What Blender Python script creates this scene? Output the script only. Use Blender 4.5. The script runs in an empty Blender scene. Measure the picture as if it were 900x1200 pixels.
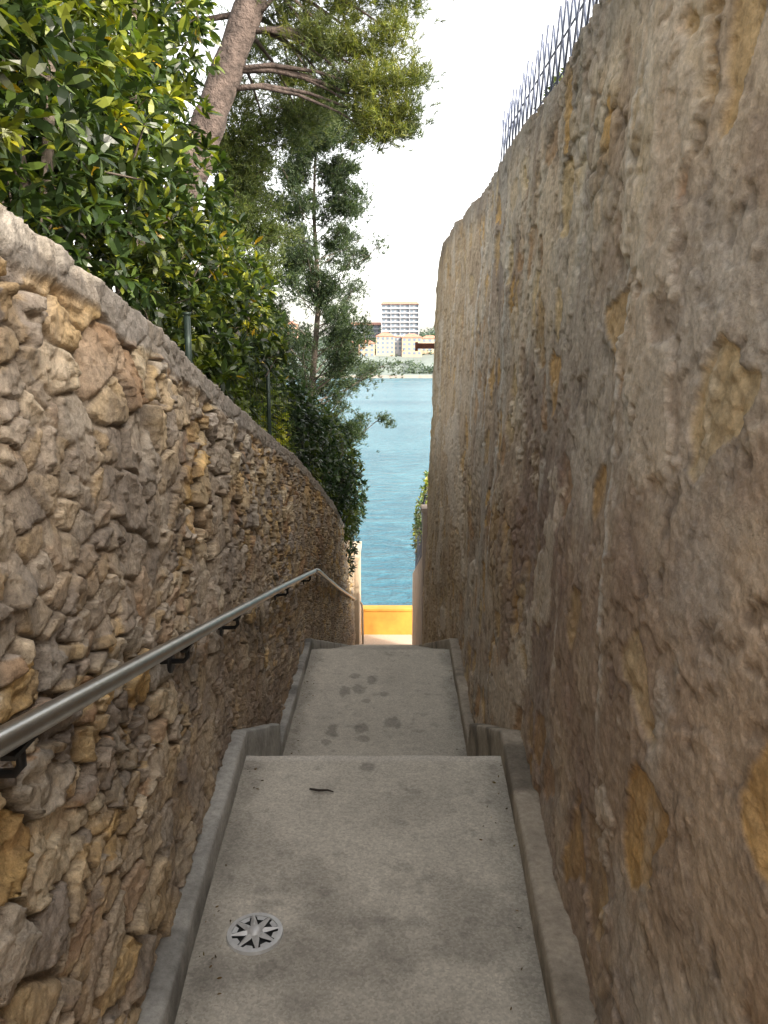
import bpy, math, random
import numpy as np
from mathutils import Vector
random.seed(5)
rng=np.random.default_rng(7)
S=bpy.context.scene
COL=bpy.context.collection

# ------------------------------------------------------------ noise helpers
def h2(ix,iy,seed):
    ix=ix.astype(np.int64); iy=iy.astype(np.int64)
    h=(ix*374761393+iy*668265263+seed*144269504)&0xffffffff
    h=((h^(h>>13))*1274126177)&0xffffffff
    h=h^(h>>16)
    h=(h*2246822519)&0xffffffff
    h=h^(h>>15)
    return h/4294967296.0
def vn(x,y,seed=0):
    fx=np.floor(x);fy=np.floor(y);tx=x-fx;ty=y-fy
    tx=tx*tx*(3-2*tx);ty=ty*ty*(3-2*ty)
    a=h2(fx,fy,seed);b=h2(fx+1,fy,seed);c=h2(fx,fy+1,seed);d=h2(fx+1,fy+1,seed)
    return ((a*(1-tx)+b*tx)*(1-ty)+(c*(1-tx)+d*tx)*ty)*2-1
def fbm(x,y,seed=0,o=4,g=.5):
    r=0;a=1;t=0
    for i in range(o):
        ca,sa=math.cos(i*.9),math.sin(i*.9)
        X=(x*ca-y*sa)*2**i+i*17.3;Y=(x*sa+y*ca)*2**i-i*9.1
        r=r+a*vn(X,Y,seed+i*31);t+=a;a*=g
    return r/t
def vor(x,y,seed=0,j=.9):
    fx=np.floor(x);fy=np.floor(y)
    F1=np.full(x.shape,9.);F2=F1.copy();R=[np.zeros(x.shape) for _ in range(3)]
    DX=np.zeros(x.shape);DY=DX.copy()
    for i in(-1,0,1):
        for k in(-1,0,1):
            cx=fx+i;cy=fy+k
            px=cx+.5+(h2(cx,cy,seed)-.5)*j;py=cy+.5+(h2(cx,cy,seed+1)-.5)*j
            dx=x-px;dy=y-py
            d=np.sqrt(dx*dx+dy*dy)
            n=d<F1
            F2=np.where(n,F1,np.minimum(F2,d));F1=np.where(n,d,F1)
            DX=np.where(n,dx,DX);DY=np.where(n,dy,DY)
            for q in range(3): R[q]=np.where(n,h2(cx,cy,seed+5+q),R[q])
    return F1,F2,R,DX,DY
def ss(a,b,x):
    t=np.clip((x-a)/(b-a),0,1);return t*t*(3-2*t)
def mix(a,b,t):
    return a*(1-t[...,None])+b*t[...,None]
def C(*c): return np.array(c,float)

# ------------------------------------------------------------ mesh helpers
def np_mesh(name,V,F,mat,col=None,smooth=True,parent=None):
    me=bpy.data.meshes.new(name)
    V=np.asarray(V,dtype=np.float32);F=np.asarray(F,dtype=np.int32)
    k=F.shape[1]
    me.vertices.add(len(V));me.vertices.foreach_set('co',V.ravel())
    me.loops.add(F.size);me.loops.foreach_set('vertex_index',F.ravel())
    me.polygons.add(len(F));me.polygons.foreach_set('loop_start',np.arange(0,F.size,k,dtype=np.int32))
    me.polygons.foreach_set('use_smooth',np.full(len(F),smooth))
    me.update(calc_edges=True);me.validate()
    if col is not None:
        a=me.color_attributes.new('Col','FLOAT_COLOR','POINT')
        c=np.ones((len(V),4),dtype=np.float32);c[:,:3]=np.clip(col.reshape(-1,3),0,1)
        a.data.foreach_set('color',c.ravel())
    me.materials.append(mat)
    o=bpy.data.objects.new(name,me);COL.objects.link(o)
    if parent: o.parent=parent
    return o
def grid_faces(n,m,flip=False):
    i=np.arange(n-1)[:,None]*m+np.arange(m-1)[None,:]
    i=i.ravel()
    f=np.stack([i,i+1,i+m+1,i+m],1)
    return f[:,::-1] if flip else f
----
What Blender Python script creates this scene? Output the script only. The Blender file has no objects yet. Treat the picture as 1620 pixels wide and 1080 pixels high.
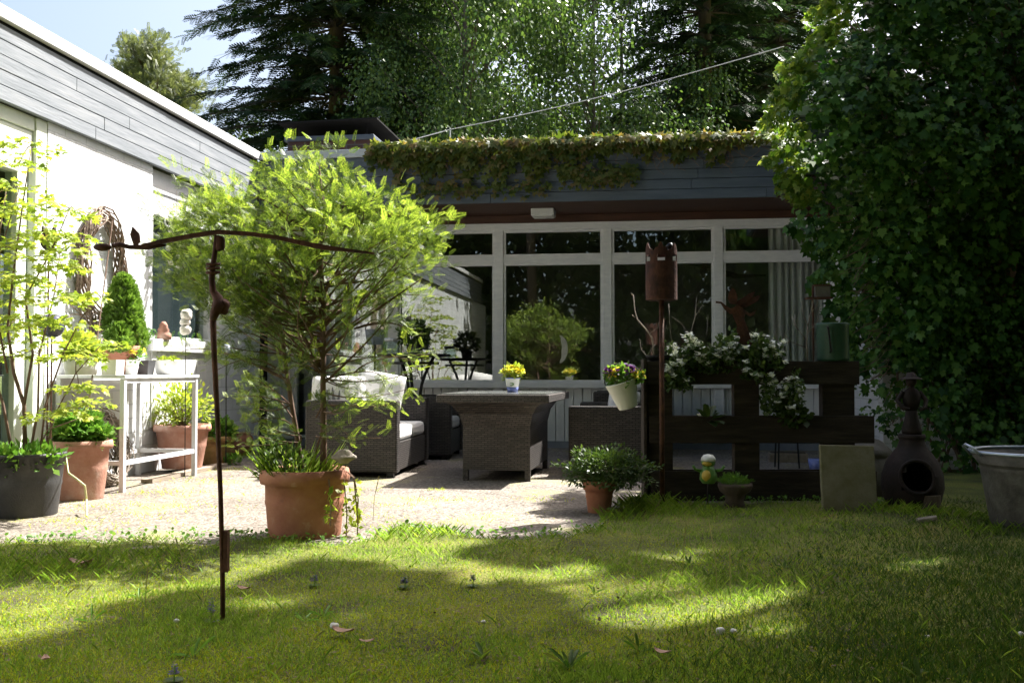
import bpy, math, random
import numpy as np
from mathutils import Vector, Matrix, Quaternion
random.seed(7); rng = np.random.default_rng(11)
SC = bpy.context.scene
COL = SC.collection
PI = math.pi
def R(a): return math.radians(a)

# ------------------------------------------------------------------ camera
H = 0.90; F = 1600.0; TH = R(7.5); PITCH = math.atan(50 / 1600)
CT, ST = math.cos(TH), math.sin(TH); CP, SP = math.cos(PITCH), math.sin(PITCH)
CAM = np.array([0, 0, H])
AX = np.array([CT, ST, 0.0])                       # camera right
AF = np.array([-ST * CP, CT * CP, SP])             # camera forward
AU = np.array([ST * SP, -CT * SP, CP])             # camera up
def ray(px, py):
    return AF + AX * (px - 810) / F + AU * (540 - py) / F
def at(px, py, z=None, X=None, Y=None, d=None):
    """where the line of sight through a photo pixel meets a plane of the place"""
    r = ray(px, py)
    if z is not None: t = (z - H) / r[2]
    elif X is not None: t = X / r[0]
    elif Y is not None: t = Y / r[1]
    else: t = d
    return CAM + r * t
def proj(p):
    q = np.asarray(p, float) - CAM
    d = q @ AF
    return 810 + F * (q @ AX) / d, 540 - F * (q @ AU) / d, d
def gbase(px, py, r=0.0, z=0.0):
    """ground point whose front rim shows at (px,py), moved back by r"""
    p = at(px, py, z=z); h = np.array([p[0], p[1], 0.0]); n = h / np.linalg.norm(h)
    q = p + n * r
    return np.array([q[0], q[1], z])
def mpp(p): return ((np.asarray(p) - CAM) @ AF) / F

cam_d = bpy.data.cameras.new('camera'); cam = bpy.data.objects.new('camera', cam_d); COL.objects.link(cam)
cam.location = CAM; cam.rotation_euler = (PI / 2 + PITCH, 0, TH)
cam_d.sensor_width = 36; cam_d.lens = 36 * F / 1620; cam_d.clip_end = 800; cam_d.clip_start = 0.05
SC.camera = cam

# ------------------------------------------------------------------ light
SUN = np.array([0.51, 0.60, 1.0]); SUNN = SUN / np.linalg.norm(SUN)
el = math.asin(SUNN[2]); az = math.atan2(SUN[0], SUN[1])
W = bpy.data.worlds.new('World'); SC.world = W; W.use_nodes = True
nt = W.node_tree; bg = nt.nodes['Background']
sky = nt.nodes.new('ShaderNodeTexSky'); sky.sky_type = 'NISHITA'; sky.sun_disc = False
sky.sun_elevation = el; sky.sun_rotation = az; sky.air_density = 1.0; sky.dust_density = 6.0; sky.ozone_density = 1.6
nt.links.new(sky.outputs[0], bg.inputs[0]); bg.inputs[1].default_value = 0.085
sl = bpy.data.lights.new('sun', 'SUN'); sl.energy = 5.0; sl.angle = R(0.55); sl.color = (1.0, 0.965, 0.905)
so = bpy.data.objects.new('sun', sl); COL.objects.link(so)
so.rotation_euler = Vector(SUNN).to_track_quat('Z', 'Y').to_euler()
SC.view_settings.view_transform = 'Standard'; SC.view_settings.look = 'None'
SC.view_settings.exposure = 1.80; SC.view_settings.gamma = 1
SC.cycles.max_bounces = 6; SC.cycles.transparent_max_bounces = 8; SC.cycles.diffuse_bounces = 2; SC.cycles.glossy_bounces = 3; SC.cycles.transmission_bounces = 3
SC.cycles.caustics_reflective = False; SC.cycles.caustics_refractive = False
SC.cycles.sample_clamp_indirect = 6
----
**Do this**
In the material above, find each line that contains the word "script", and select it.

**Correct answer**
What Blender Python script creates this scene? Output the script only. Use Blender 4.5. The script runs in an empty Blender scene. Measure the picture as if it were 900x1200 pixels.
What Blender Python script creates this scene? Output the script only. The Blender file has no objects yet. Treat the picture as 1620 pixels wide and 1080 pixels high.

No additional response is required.